The Vietnamese would certainly be concerned by the annexation of Taiwan to the Chinese. The Japanese would be much less concerned about such a thing.

But the relationship between Japan and China would continue to grow. Again, Japan has the technology and yen, and China needs the investment to grow an economy of over one billion people. One would hope that the promise of mutual prosperity would outweigh historical/nationalist rivalries.
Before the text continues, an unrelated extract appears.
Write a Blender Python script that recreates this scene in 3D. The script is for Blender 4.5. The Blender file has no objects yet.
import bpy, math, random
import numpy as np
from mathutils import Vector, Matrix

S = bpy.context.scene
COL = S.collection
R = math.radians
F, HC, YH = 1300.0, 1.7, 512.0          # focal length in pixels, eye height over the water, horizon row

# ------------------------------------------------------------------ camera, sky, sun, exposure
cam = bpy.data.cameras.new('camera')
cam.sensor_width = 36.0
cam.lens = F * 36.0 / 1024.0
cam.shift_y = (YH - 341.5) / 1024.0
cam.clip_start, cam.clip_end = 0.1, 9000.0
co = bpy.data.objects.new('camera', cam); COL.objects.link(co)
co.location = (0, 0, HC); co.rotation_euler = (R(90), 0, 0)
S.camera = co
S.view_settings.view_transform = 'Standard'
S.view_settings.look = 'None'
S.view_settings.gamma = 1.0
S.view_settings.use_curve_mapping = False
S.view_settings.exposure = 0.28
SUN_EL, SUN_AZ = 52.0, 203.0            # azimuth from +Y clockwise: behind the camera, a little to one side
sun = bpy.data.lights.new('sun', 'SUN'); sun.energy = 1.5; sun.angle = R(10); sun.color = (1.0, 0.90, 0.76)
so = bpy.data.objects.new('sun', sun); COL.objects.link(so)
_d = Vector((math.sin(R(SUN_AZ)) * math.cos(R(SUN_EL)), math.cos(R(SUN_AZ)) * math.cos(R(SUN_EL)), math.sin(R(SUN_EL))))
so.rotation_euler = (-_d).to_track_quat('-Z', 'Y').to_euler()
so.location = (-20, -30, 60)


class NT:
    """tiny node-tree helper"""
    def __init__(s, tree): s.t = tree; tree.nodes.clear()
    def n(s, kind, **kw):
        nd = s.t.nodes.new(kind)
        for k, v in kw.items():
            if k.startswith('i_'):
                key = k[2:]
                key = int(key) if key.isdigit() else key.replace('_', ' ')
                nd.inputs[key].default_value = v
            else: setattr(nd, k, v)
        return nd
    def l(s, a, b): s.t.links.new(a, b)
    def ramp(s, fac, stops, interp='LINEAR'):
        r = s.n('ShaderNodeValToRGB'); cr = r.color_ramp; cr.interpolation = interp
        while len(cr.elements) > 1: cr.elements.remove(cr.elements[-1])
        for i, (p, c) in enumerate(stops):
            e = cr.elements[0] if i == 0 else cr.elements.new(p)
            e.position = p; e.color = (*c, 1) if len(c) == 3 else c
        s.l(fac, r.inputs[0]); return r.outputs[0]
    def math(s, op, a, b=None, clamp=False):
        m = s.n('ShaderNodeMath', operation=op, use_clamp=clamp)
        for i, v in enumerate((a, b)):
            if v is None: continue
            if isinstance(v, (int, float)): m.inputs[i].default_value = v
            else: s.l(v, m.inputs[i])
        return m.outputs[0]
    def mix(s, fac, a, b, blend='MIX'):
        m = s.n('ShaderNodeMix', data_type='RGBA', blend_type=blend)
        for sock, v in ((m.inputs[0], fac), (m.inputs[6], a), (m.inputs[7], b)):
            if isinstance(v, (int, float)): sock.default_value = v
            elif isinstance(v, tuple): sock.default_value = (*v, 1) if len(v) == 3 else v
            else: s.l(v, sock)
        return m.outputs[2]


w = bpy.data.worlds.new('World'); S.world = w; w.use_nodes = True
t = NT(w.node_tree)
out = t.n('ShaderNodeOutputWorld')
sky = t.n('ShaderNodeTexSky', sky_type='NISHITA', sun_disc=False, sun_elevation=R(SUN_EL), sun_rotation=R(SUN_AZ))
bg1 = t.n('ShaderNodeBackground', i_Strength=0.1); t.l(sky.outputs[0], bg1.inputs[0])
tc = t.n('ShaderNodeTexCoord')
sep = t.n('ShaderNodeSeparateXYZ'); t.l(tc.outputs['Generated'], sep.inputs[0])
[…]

Ha ... it is in North Korea's interest to be recognized by the United States. It wouldn't last long without China's aid. and it is their (North Korean) insurance policy against a China that can be bought off with the annexation of Taiwan. While there is no historic animosity between N. Korea and China, I don't think there's much of a bond between them -- like the historic bond between, say Briton and the US -- since there isn't much of a bond between S. Korea and mainland China.
 
How do you like those apples? They won't likem':D

Security Council Unanimously Adopts Resolution Demanding North Korea Suspend Its Missile Program

By EDITH M. LEDERER, Associated Press Writer

UNITED NATIONS -- The U.N. Security Council unanimously adopted a resolution Saturday condemning North Korea's recent missile tests and demanding that the reclusive communist nation suspend its ballistic missile program.
http://middlegeorgia.cox.net/cci/newsnational/national?_mode=view&_state=maximized&view=article&id=D8ISKLG06&_action=validatearticle
 
No teeth in that resolution.

"Sticks and stones may break their bones, but names will never hurt them."
Quote unknown.
 
Well,the Koreans are a nation of people who are known to include man's best friend as a part of their diet ... so how can the UN persuade them to be politically correct about other things?

It is putting the cart before the horse -- first priority, stop eating man's best friend; second, stop shooting missiles into the ocean.

If we can persuade them from having Lassie as the main course, persuading them to quit firing missiles into the ocean should be much easier.